Police in northeast China raided a gathering of Christian villagers and arrested 200 participants for allegedly joining a church that refused to abide by a theological doctrine promoted by a state-sanctioned body, according to a report.
Some 150 police officers stormed the gathering in Xiaotuan, a village in Mudanjiang City of Heilongjiang province on Jan. 27 and arrested the Christian faithful, Bitter Winter, an online magazine covering religious freedom and human rights in China, reported on Feb. 5.
Those arrested were members of a house church that is part of the Sola Fide (Justification by Faith) network. Sola Fide, Latin for “faith only” is a Christian theological doctrine taught by Martin Luther, a German theologian and reformer who started the Reformation Movement in the 16th century.
Luther argued that the righteousness from God consists not in recognition of anything we have done but in a declarative and creative act of God, according to the Canada-based Gospel Coalition.
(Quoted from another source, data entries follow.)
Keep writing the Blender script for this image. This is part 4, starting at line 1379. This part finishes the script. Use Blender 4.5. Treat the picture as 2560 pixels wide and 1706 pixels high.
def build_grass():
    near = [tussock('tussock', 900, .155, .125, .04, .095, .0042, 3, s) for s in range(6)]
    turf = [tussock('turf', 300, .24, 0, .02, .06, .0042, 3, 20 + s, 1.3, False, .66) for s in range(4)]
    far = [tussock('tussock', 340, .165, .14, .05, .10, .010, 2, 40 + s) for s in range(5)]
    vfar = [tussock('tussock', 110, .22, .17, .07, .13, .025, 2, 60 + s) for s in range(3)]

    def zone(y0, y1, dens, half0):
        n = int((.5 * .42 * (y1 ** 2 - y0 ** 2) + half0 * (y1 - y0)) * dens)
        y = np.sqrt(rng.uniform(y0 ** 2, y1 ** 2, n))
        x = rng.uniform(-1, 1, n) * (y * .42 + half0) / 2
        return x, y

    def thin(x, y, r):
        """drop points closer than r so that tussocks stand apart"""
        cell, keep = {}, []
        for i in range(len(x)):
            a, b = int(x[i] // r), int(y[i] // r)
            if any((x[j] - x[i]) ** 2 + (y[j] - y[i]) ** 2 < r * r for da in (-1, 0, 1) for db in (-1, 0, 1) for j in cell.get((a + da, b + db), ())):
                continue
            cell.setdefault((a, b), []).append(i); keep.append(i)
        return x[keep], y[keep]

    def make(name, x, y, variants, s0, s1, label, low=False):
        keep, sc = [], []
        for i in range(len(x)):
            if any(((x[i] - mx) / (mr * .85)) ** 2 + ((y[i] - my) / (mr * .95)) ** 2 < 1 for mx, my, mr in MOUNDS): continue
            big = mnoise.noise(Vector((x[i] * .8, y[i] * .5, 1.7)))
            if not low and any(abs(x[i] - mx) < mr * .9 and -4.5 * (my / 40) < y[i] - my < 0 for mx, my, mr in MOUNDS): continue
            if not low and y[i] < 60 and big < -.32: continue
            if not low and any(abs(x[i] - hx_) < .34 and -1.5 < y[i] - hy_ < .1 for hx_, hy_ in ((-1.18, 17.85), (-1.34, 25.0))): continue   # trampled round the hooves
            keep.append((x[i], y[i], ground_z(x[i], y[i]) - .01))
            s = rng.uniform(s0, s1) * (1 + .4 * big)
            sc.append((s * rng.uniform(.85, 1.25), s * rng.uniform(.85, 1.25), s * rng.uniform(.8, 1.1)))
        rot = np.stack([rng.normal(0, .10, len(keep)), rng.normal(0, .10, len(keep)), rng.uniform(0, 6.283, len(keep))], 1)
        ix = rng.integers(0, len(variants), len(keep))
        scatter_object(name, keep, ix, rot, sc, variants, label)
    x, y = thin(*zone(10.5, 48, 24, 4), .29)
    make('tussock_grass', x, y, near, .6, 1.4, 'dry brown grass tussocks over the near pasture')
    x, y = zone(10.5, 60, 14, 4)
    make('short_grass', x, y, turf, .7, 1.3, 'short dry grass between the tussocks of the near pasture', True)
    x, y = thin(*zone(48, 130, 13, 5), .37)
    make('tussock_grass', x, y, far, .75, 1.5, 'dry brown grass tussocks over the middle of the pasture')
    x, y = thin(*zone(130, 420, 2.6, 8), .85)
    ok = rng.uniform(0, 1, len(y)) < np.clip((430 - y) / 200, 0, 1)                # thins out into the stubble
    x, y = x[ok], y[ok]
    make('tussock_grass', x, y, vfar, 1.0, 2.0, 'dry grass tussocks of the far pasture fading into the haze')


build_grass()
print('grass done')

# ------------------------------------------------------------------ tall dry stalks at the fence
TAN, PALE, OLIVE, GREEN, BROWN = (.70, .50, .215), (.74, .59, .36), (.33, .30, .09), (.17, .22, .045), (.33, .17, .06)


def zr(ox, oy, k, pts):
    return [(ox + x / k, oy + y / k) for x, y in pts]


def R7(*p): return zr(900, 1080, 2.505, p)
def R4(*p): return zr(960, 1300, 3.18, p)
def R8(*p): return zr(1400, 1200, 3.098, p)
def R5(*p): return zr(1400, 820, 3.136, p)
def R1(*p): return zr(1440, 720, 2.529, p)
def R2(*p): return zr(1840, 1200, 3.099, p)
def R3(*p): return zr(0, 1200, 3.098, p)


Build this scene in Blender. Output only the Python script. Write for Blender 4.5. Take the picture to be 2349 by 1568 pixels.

This doctrine is shared by most Protestant churches.
However, in China, the state-controlled Three-Self Church, which oversees the affairs of Protestant Churches, contests the doctrine and replaces it with “justification by love.”
Hundreds of local Christians and from faraway places have been joining the gathering in Xiaotuan every month, Bitter Winter reported.
Before the latest gathering, locals spotted “a suspicious car” parked nearby, which came very early in the morning and left late at night.
Following the raid, the arrested Christians were packed in three large buses and some in cars before being driven away, the report said citing local sources.
“Even when they arrest criminals, we have never seen so many police officers,” a villager reportedly said.
The whereabouts of the detained Christians remain unknown.
Since Xi Jinping became China’s president in 2013, religious groups, especially those unregistered with state-run bodies, have endured a higher level of persecution, rights groups say.
The crackdown on religions intensified after 2018 when the Chinese Communist Party (CCP) adopted new regulations on religious affairs, which require all religious groups and their members to register with the government and forbid all activities without prior permission.
Despite China’s constitution guaranteeing freedom of religion or belief, the officially atheist state is ranked among the world’s worst offenders of religious freedom by rights groups.